--- BEGIN ---

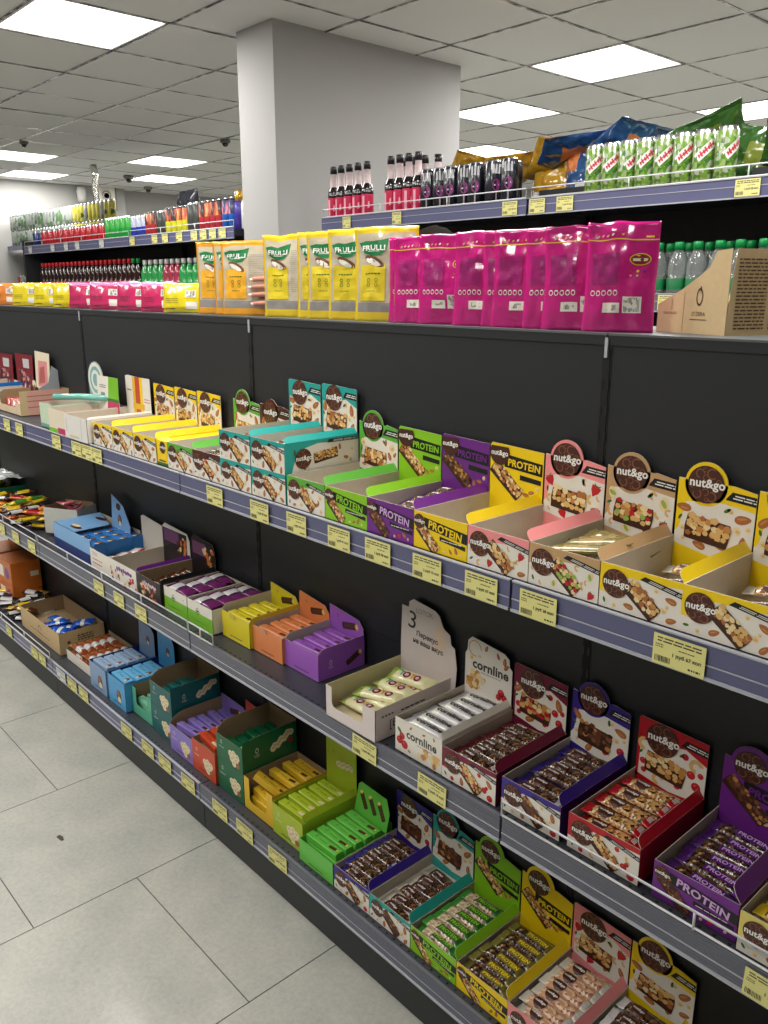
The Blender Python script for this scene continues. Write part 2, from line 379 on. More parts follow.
desc = {-2:'dark grey shelving bay farthest left, holding the packet heaps', -1:'dark grey shelving bay holding white cartons and three yellow boxes on its upper shelf',
        0:'dark grey shelving bay under the tall yellow and cream pouches', 1:'dark grey shelving bay nearest the camera, under the kraft carton'}
for k, nm in bays:
    x0 = k*W; t = thing('shelving_unit', desc[k], 'shelving', (x0, 0, 0), 0, None)
    p = MB(); p.box(.011,0,.02,W-.011,.02,HT-.004,gond)
    for zz in (.02+.385*i for i in range(1,4)): p.box(.011,-.0005,zz,W-.011,.001,zz+.001,gond_dk)
    p.build('back_panel', t)
    tp = MB(); tp.box(.002,-.003,HT-.022,W-.002,0,HT-.004,gond); tp.box(.002,-.004,HT-.004,W-.002,DT,HT,M('top_board',(92,96,98),rough=.4))
    tp.build('top_board', t)
    rp = MB(); rp.box(.011,DT-.02,.02,W-.011,DT,HT-.004,gond); rp.build('rear_panel', t)
    u = MB(); u.box(-.011,-.001,0,.011,DT-.001,HT-.006,gond_dk if False else gond)
    u.box(-.008,-.0025,.02,.008,-.001,HT-.03,gond_dk); u.box(-.0032,-.006,HT-.045,.0032,-.0025,HT-.008,raill)
    for i in range(30):
        z = .05+i*.05; u.box(-.009,-.0032,z,-.004,-.0024,z+.018,black); u.box(.004,-.0032,z,.009,-.0024,z+.018,black)
    u.build('upright', t)
    s1 = shelf_part(t, Z1, 1.1185, 0, False, rail); s2 = shelf_part(t, Z2, .6276, 0, True, rail2); s3 = shelf_part(t, Z3, .113, 0, k==0 or k==1, rail if k < 0 else rail2)
    if k == -2: guard(s2, .02, W-.01); guard(s3, .02, W-.01, n=4)
    if k == -1: guard(s2, .005, W-.004)
    if k == 0: guard(s2, .002, .14, n=2)
    if k == 1: guard(s2, .004, W-.01)
    kp = MB(); kp.box(.002,LY+.011,0.004,W-.002,LY+.016,.113,gond); kp.build('kick_plate', t)
    for z in (Z1, Z2):
        b = MB(); b.slab([(0,-.045),(.22,-.012),(.22,-.003),(0,-.003)], (.014,-.0,z), (0,-1,0), (0,0,1), .003, gond); b.build('bracket', t)

# ---------------- price tags ----------------
def tag_art(w, h, price, seed):
    a = Art(w, h); rr = random.Random(seed)
    a.lines(w*.08,h*.74,w*.94,h*.94,2,ink,t=h*.042,rr=rr); a.lines(w*.5,h*.6,w*.8,h*.66,1,ink,t=h*.03,rr=rr); a.lines(w*.05,h*.55,w*.2,h*.7,2,ink,t=h*.03,rr=rr)
    a.text(price, w*.66, h*.42, w*.54, ink, 1, maxh=h*.17); a.barcode(w*.05,h*.1,w*.36,h*.3,ink,12,rr); a.lines(w*.7,h*.08,w*.93,h*.16,1,ink,t=h*.06,rr=rr)
    return a
prices = ['1 руб 47 коп','1 руб 28 коп','1 руб 67 коп','1 руб 41 коп','1 руб 98 коп','2 руб 15 коп']
def price_tag(x, w, z, h, label, k, m=None, lift=0, tilt=0):
    b = MB(); m = m or tagm
    b.slab([(0,0),(w,0),(w,h),(0,h)], (-w/2,-.0005,0), (1,0,0), (0,0,1), .0005, m)
    b.art(tag_art(w,h,prices[k % 6],k), (-w/2,-.0005,0), (1,0,0), (0,0,1))
    tag(b.build('price_tag', None, (x, LY-.0046-lift, z), (0,tilt,0)), label, 'price tag')

# ---------------- printed artwork ----------------
def rot2(x, y, a): return x*math.cos(a)-y*math.sin(a), x*math.sin(a)+y*math.cos(a)
def disc_logo(a, cx, cy, r, sub=False, txt='nut&go', bg=None):
    L = a.L; a.ell(cx, cy, r, r, bg or brown, n=28, noclip=True)
    for k, (dx, dy, q) in enumerate(((-.35,.55,.26),(.3,.6,.3),(0,.35,.2),(-.45,-.55,.26),(.35,-.6,.28),(0,-.4,.2),(.68,.2,.16),(-.7,-.15,.14),(-.1,.78,.12),(.1,-.78,.12))):
        a.ring(cx+dx*r, cy+dy*r, q*r, q*r*.26, swirl, k*.9, k*.9+4.6, 10, dl=1)
    a.text(txt, cx+r*.08, cy, r*1.95, txtw, 1, maxh=r*.62, dl=2)
def nut(a, cx, cy, s, kind, rr, dl=0):
    if kind == 'almond':
        t = rr.uniform(0, 3.1); pts = []
        for i in range(14):
            q = i/14*2*math.pi; x = math.cos(q)*s*(1); y = math.sin(q)*s*.52*(1-.25*math.cos(q)); pts.append((cx+rot2(x,y,t)[0], cy+rot2(x,y,t)[1]))
        a.poly(pts, almond, dl); a.ell(cx+rot2(-.1*s,.12*s,t)[0], cy+rot2(-.1*s,.12*s,t)[1], s*.6, s*.14, tan, t, 8, dl+1)
    elif kind == 'cashew': a.ring(cx, cy, s, s*.55, nutc, rr.uniform(0,3), rr.uniform(3.3,3.8)+1.2, 8, dl)
    elif kind == 'berry':
        a.ell(cx, cy, s*.8, s*.8, redc, n=12, dl=dl); a.ell(cx-.2*s, cy+.25*s, s*.25, s*.16, P('print_red_light',(226,90,90)), .5, 6, dl+1)
    elif kind == 'straw':
        t = rr.uniform(-.6, .6); pts = [rot2(x*s, y*s, t) for x, y in ((-.75,.5),(0,.7),(.75,.5),(.6,-.2),(0,-1),(-.6,-.2))]
        a.poly([(cx+x, cy+y) for x, y in pts], redc, dl); a.poly([(cx+rot2(x*s,y*s,t)[0], cy+rot2(x*s,y*s,t)[1]) for x, y in ((-.6,.9),(0,.55),(.6,.95),(.3,.5),(-.3,.5))], leaf, dl+1)
    elif kind == 'leaf':
        a.ell(cx, cy, s, s*.45, leaf, rr.uniform(0,3), 10, dl)
    elif kind == 'pist':
        a.ell(cx, cy, s*.9, s*.6, nutw, rr.uniform(0,3), 10, dl); a.ell(cx, cy, s*.6, s*.3, P('print_pistachio_nut',(150,180,80)), rr.uniform(0,3), 8, dl+1)
    else: a.ell(cx, cy, s*.7, s*.62, nutw, rr.uniform(0,3), 9, dl); a.ell(cx+.1*s, cy-.1*s, s*.35, s*.3, nutc, 0, 7, dl+1)
def bar_art(a, cx, cy, L, Wd, rot, rr, tone='nut', dl=0):
    def q(x, y): p = rot2(x, y, rot); return (cx+p[0], cy+p[1])
    base = chocd
    pts = [(-L/2,-Wd/2),( L/2,-Wd/2),(L/2+Wd*.06,Wd*.1),(L/2,Wd/2),(-L/2,Wd/2),(-L/2-Wd*.05,0)]
    a.poly([q(x, y-Wd*.1) for x, y in pts], base, dl)
    cols = {'nut':(tan,nutc,nutw,almond,nutc),'dark':(chocd,P('print_cocoa',(104,62,40)),tan,P('print_cocoa',(104,62,40)),swirl),'red':(tan,nutc,redc,nutw,nutc),'pist':(tan,nutc,P('print_pistachio_nut',(150,180,80)),nutw,redc)}[tone]
    nx = max(5, int(L/Wd*4.2)); cnt = 0
    for i in range(nx):
        for j in range(4):
            x = -L/2+L*(i+.5)/nx+rr.uniform(-.2,.2)*L/nx; cnt += 1; y = -Wd*.36+Wd*.76*(j+.5)/4+rr.uniform(-.1,.1)*Wd
            s = L/nx*rr.uniform(.48,.8); n = rr.choice((5,6,7)); t0 = rr.uniform(0,6)
            pp = [(x+s*rr.uniform(.75,1.1)*math.cos(t0+k/n*6.283), y+s*.85*rr.uniform(.75,1.1)*math.sin(t0+k/n*6.283)) for k in range(n)]
            a.poly([q(*p) for p in pp], rr.choice(cols), dl+1+cnt*.05)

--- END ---

- [Stated problem]: Repeat, with no pictures, each line from the beginning of the data through the line containing "gond); b.build('bracket', t)", inclusive.

- [Result below]:
The Blender Python script for this scene continues. Write part 2, from line 379 on. More parts follow.
desc = {-2:'dark grey shelving bay farthest left, holding the packet heaps', -1:'dark grey shelving bay holding white cartons and three yellow boxes on its upper shelf',
        0:'dark grey shelving bay under the tall yellow and cream pouches', 1:'dark grey shelving bay nearest the camera, under the kraft carton'}
for k, nm in bays:
    x0 = k*W; t = thing('shelving_unit', desc[k], 'shelving', (x0, 0, 0), 0, None)
    p = MB(); p.box(.011,0,.02,W-.011,.02,HT-.004,gond)
    for zz in (.02+.385*i for i in range(1,4)): p.box(.011,-.0005,zz,W-.011,.001,zz+.001,gond_dk)
    p.build('back_panel', t)
    tp = MB(); tp.box(.002,-.003,HT-.022,W-.002,0,HT-.004,gond); tp.box(.002,-.004,HT-.004,W-.002,DT,HT,M('top_board',(92,96,98),rough=.4))
    tp.build('top_board', t)
    rp = MB(); rp.box(.011,DT-.02,.02,W-.011,DT,HT-.004,gond); rp.build('rear_panel', t)
    u = MB(); u.box(-.011,-.001,0,.011,DT-.001,HT-.006,gond_dk if False else gond)
    u.box(-.008,-.0025,.02,.008,-.001,HT-.03,gond_dk); u.box(-.0032,-.006,HT-.045,.0032,-.0025,HT-.008,raill)
    for i in range(30):
        z = .05+i*.05; u.box(-.009,-.0032,z,-.004,-.0024,z+.018,black); u.box(.004,-.0032,z,.009,-.0024,z+.018,black)
    u.build('upright', t)
    s1 = shelf_part(t, Z1, 1.1185, 0, False, rail); s2 = shelf_part(t, Z2, .6276, 0, True, rail2); s3 = shelf_part(t, Z3, .113, 0, k==0 or k==1, rail if k < 0 else rail2)
    if k == -2: guard(s2, .02, W-.01); guard(s3, .02, W-.01, n=4)
    if k == -1: guard(s2, .005, W-.004)
    if k == 0: guard(s2, .002, .14, n=2)
    if k == 1: guard(s2, .004, W-.01)
    kp = MB(); kp.box(.002,LY+.011,0.004,W-.002,LY+.016,.113,gond); kp.build('kick_plate', t)
    for z in (Z1, Z2):
        b = MB(); b.slab([(0,-.045),(.22,-.012),(.22,-.003),(0,-.003)], (.014,-.0,z), (0,-1,0), (0,0,1), .003, gond); b.build('bracket', t)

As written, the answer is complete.